Stewart to Submit Budget to Council April 10th
Republican Mayor Erin Stewart is to officially submit her city budget for the upcoming year at a special meeting of the City Council to be held on April 10th.
The April 10, 2019 special Council meeting Stewart has called is set to begin at 6:45pm, immediately prior to the 7:00pm regular Council meeting.
Under the City Charter, the mayor’s budget consists of funding line items in different areas of city government and education, and a property tax mill rate.
City Council Democrats came out in opposition to the budget plan proposed in March by the Stewart-appointed city Board of Finance and Taxation, saying that it, “proposed a $13,390,779 general fund budget increase, which would raise the mill rate by 5 mills and increase property taxes within the City by nearly 10%.”
While increasing the city budget from $237,729,089 to $251,119,868, the Finance Board’s proposal would freeze the schools allocation for yet another year.
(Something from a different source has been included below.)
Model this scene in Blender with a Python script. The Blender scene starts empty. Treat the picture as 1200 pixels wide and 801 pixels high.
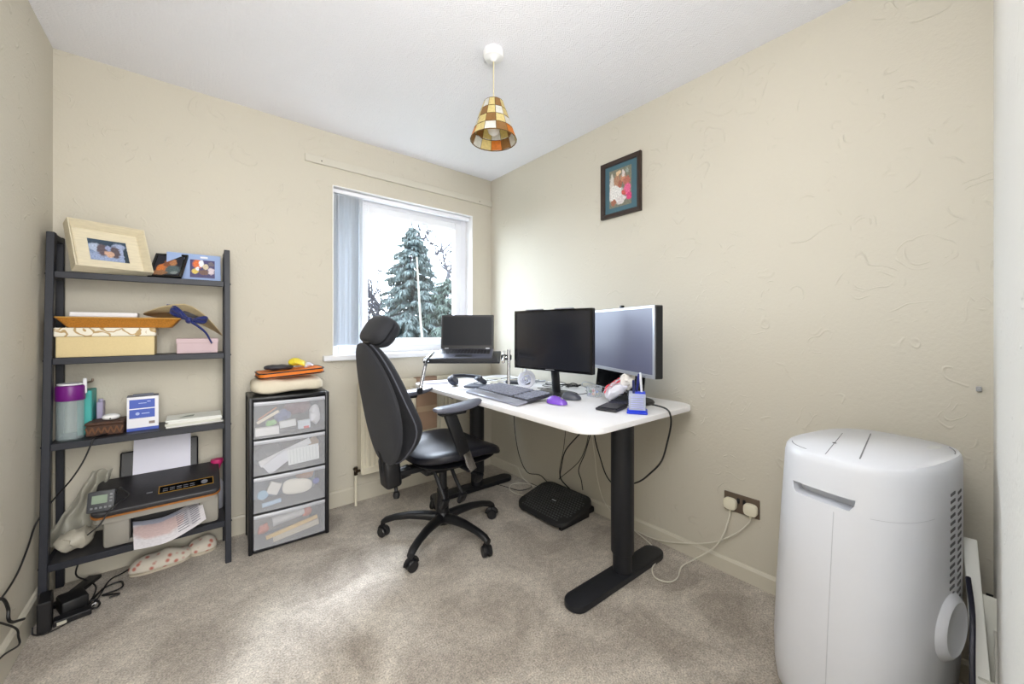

The city budgets under Stewart have not increased funding for city schools since the budget approved in 2016, and her Finance Board’s plan would extend that freeze in education support to a third straight year.
Stewart’s budget proposal can differ from her Finance Board’s plan, however.
After Stewart’s budget plan is submitted, the Council will have sixty days, under the Charter, to consider her budget. That would make the deadline for Council action Sunday, June 9th.
Before that deadline, the Charter provides that the Council is to hold at least one hearing to allow the public to express opinions on the mayor’s budget plan.
While the Council is then technically able to approve a budget different than the mayor’s proposal, the mayor can veto it. Unless that Council can overturn the mayor’s veto by the June 9th deadline, the mayor’s budget takes effect without the Council’s approval.
Since “overriding” a veto takes the support of ten of the fifteen Council members, and there are nine Democrats and six Republicans, Stewart and the Council Republicans can block the Democrats from approving their own budget plan.
That is effectively what happened last year, making the city budget currently in effect, with a tax increase and a freeze in education funding, entirely the decision of Stewart and not Council Democrats.
The new city budget resulting from the process presently underway will take effect on July 1, 2019 and continue over the fiscal year going until June 30, 2020. The budget will also include the property tax mill rate for tax bills that will go out this July and in January of 2020.
The Council meeting will be held in City Hall at 27 West Main Street.